→ **Direction**
Emit the entire listing verbatim.

→ **Data extract**
============================================================
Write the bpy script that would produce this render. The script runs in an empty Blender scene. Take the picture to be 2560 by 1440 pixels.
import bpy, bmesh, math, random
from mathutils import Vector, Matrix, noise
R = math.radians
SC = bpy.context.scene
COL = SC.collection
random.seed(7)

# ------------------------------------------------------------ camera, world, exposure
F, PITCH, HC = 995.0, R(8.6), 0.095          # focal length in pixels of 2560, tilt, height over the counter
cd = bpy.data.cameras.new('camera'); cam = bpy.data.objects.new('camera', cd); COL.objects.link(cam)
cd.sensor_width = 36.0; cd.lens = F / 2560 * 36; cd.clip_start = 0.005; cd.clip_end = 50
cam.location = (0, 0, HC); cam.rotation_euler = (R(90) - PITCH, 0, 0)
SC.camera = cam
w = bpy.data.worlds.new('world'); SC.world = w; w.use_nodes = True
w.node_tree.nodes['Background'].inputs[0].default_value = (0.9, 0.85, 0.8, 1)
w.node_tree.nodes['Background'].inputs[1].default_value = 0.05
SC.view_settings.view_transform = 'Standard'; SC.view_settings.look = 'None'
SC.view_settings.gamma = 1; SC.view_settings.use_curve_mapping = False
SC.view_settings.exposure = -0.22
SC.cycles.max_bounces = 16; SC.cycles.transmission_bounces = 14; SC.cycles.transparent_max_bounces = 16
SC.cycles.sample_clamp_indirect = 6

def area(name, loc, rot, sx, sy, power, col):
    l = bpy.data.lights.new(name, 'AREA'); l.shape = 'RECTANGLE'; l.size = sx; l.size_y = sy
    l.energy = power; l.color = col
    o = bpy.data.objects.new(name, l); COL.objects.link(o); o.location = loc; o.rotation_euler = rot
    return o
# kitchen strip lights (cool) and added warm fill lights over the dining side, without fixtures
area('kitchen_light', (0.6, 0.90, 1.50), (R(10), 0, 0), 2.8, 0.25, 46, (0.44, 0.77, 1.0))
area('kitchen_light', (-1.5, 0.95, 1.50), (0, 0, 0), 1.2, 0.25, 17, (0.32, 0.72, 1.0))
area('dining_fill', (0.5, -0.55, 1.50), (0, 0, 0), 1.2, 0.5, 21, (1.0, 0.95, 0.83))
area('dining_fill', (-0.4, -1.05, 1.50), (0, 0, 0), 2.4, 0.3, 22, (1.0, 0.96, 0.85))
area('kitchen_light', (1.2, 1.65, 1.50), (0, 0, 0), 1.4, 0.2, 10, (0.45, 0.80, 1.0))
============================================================
→ **In response**
Write the bpy script that would produce this render. The script runs in an empty Blender scene. Take the picture to be 2560 by 1440 pixels.
import bpy, bmesh, math, random
from mathutils import Vector, Matrix, noise
R = math.radians
SC = bpy.context.scene
COL = SC.collection
random.seed(7)

# ------------------------------------------------------------ camera, world, exposure
F, PITCH, HC = 995.0, R(8.6), 0.095          # focal length in pixels of 2560, tilt, height over the counter
cd = bpy.data.cameras.new('camera'); cam = bpy.data.objects.new('camera', cd); COL.objects.link(cam)
cd.sensor_width = 36.0; cd.lens = F / 2560 * 36; cd.clip_start = 0.005; cd.clip_end = 50
cam.location = (0, 0, HC); cam.rotation_euler = (R(90) - PITCH, 0, 0)
SC.camera = cam
w = bpy.data.worlds.new('world'); SC.world = w; w.use_nodes = True
w.node_tree.nodes['Background'].inputs[0].default_value = (0.9, 0.85, 0.8, 1)
w.node_tree.nodes['Background'].inputs[1].default_value = 0.05
SC.view_settings.view_transform = 'Standard'; SC.view_settings.look = 'None'
SC.view_settings.gamma = 1; SC.view_settings.use_curve_mapping = False
SC.view_settings.exposure = -0.22
SC.cycles.max_bounces = 16; SC.cycles.transmission_bounces = 14; SC.cycles.transparent_max_bounces = 16
SC.cycles.sample_clamp_indirect = 6

def area(name, loc, rot, sx, sy, power, col):
    l = bpy.data.lights.new(name, 'AREA'); l.shape = 'RECTANGLE'; l.size = sx; l.size_y = sy
    l.energy = power; l.color = col
    o = bpy.data.objects.new(name, l); COL.objects.link(o); o.location = loc; o.rotation_euler = rot
    return o
# kitchen strip lights (cool) and added warm fill lights over the dining side, without fixtures
area('kitchen_light', (0.6, 0.90, 1.50), (R(10), 0, 0), 2.8, 0.25, 46, (0.44, 0.77, 1.0))
area('kitchen_light', (-1.5, 0.95, 1.50), (0, 0, 0), 1.2, 0.25, 17, (0.32, 0.72, 1.0))
area('dining_fill', (0.5, -0.55, 1.50), (0, 0, 0), 1.2, 0.5, 21, (1.0, 0.95, 0.83))
area('dining_fill', (-0.4, -1.05, 1.50), (0, 0, 0), 2.4, 0.3, 22, (1.0, 0.96, 0.85))
area('kitchen_light', (1.2, 1.65, 1.50), (0, 0, 0), 1.4, 0.2, 10, (0.45, 0.80, 1.0))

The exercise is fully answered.